[START Recorded data]

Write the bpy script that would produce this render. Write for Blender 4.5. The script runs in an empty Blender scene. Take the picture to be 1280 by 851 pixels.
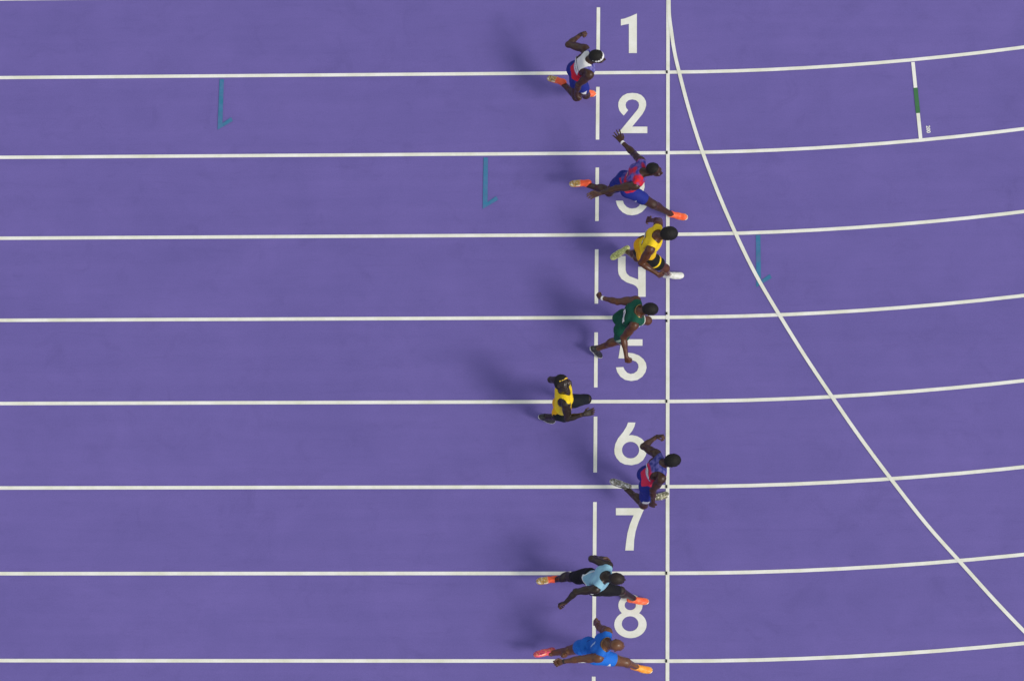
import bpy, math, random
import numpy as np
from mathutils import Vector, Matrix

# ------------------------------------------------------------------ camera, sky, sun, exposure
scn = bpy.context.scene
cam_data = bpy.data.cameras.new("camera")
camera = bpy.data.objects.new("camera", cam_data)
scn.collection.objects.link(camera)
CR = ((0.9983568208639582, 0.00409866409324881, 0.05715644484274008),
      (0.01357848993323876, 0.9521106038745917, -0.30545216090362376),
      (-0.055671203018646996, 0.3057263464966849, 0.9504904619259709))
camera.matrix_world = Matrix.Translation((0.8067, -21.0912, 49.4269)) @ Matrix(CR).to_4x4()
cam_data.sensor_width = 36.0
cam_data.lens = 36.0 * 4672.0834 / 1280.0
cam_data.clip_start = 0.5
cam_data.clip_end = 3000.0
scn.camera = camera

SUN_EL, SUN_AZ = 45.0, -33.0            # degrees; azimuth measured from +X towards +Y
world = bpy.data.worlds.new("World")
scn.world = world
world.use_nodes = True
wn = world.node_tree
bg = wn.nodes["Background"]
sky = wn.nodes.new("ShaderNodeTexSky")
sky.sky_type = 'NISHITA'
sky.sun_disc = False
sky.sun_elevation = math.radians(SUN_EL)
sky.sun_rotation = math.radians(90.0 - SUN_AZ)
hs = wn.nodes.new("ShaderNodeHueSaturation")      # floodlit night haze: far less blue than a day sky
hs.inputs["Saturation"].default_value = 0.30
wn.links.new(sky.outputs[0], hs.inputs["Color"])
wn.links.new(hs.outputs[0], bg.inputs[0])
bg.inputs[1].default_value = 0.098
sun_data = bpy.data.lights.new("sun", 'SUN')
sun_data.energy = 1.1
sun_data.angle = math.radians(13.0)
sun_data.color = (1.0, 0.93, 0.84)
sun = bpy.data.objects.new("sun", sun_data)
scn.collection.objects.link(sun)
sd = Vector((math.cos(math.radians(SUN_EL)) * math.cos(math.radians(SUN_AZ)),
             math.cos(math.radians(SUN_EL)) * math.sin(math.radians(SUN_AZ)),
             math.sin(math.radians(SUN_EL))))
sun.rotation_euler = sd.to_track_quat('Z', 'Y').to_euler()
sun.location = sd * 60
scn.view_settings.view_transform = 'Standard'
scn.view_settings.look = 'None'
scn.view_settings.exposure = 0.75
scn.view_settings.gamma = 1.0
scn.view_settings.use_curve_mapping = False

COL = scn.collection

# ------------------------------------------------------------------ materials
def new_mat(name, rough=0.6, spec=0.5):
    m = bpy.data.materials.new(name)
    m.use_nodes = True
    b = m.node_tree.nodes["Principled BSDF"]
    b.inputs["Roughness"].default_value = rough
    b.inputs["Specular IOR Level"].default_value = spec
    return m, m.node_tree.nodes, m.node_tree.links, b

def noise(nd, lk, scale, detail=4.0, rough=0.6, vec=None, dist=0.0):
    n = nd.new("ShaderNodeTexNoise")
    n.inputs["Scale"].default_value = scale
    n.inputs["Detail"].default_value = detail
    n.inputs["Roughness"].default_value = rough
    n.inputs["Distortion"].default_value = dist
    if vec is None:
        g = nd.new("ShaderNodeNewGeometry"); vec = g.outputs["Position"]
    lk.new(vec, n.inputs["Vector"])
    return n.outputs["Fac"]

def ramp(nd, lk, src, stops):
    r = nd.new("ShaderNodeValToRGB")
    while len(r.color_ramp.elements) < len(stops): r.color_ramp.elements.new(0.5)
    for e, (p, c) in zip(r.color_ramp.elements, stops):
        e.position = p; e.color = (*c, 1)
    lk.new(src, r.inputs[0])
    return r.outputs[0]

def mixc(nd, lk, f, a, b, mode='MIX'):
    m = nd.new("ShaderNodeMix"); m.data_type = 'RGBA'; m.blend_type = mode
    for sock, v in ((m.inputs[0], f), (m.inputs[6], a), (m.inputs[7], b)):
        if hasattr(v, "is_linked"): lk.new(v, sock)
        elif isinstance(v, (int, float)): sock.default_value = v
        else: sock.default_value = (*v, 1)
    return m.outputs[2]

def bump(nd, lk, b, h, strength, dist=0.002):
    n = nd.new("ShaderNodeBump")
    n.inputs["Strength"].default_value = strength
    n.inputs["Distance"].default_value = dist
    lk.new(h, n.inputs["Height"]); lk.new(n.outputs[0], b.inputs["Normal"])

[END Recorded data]

**Exercise requirements**: Extract all the data above exactly, excluding every picture.

**Task solution**:
Write the bpy script that would produce this render. Write for Blender 4.5. The script runs in an empty Blender scene. Take the picture to be 1280 by 851 pixels.
import bpy, math, random
import numpy as np
from mathutils import Vector, Matrix

# ------------------------------------------------------------------ camera, sky, sun, exposure
scn = bpy.context.scene
cam_data = bpy.data.cameras.new("camera")
camera = bpy.data.objects.new("camera", cam_data)
scn.collection.objects.link(camera)
CR = ((0.9983568208639582, 0.00409866409324881, 0.05715644484274008),
      (0.01357848993323876, 0.9521106038745917, -0.30545216090362376),
      (-0.055671203018646996, 0.3057263464966849, 0.9504904619259709))
camera.matrix_world = Matrix.Translation((0.8067, -21.0912, 49.4269)) @ Matrix(CR).to_4x4()
cam_data.sensor_width = 36.0
cam_data.lens = 36.0 * 4672.0834 / 1280.0
cam_data.clip_start = 0.5
cam_data.clip_end = 3000.0
scn.camera = camera

SUN_EL, SUN_AZ = 45.0, -33.0            # degrees; azimuth measured from +X towards +Y
world = bpy.data.worlds.new("World")
scn.world = world
world.use_nodes = True
wn = world.node_tree
bg = wn.nodes["Background"]
sky = wn.nodes.new("ShaderNodeTexSky")
sky.sky_type = 'NISHITA'
sky.sun_disc = False
sky.sun_elevation = math.radians(SUN_EL)
sky.sun_rotation = math.radians(90.0 - SUN_AZ)
hs = wn.nodes.new("ShaderNodeHueSaturation")      # floodlit night haze: far less blue than a day sky
hs.inputs["Saturation"].default_value = 0.30
wn.links.new(sky.outputs[0], hs.inputs["Color"])
wn.links.new(hs.outputs[0], bg.inputs[0])
bg.inputs[1].default_value = 0.098
sun_data = bpy.data.lights.new("sun", 'SUN')
sun_data.energy = 1.1
sun_data.angle = math.radians(13.0)
sun_data.color = (1.0, 0.93, 0.84)
sun = bpy.data.objects.new("sun", sun_data)
scn.collection.objects.link(sun)
sd = Vector((math.cos(math.radians(SUN_EL)) * math.cos(math.radians(SUN_AZ)),
             math.cos(math.radians(SUN_EL)) * math.sin(math.radians(SUN_AZ)),
             math.sin(math.radians(SUN_EL))))
sun.rotation_euler = sd.to_track_quat('Z', 'Y').to_euler()
sun.location = sd * 60
scn.view_settings.view_transform = 'Standard'
scn.view_settings.look = 'None'
scn.view_settings.exposure = 0.75
scn.view_settings.gamma = 1.0
scn.view_settings.use_curve_mapping = False

COL = scn.collection

# ------------------------------------------------------------------ materials
def new_mat(name, rough=0.6, spec=0.5):
    m = bpy.data.materials.new(name)
    m.use_nodes = True
    b = m.node_tree.nodes["Principled BSDF"]
    b.inputs["Roughness"].default_value = rough
    b.inputs["Specular IOR Level"].default_value = spec
    return m, m.node_tree.nodes, m.node_tree.links, b

def noise(nd, lk, scale, detail=4.0, rough=0.6, vec=None, dist=0.0):
    n = nd.new("ShaderNodeTexNoise")
    n.inputs["Scale"].default_value = scale
    n.inputs["Detail"].default_value = detail
    n.inputs["Roughness"].default_value = rough
    n.inputs["Distortion"].default_value = dist
    if vec is None:
        g = nd.new("ShaderNodeNewGeometry"); vec = g.outputs["Position"]
    lk.new(vec, n.inputs["Vector"])
    return n.outputs["Fac"]

def ramp(nd, lk, src, stops):
    r = nd.new("ShaderNodeValToRGB")
    while len(r.color_ramp.elements) < len(stops): r.color_ramp.elements.new(0.5)
    for e, (p, c) in zip(r.color_ramp.elements, stops):
        e.position = p; e.color = (*c, 1)
    lk.new(src, r.inputs[0])
    return r.outputs[0]

def mixc(nd, lk, f, a, b, mode='MIX'):
    m = nd.new("ShaderNodeMix"); m.data_type = 'RGBA'; m.blend_type = mode
    for sock, v in ((m.inputs[0], f), (m.inputs[6], a), (m.inputs[7], b)):
        if hasattr(v, "is_linked"): lk.new(v, sock)
        elif isinstance(v, (int, float)): sock.default_value = v
        else: sock.default_value = (*v, 1)
    return m.outputs[2]

def bump(nd, lk, b, h, strength, dist=0.002):
    n = nd.new("ShaderNodeBump")
    n.inputs["Strength"].default_value = strength
    n.inputs["Distance"].default_value = dist
    lk.new(h, n.inputs["Height"]); lk.new(n.outputs[0], b.inputs["Normal"])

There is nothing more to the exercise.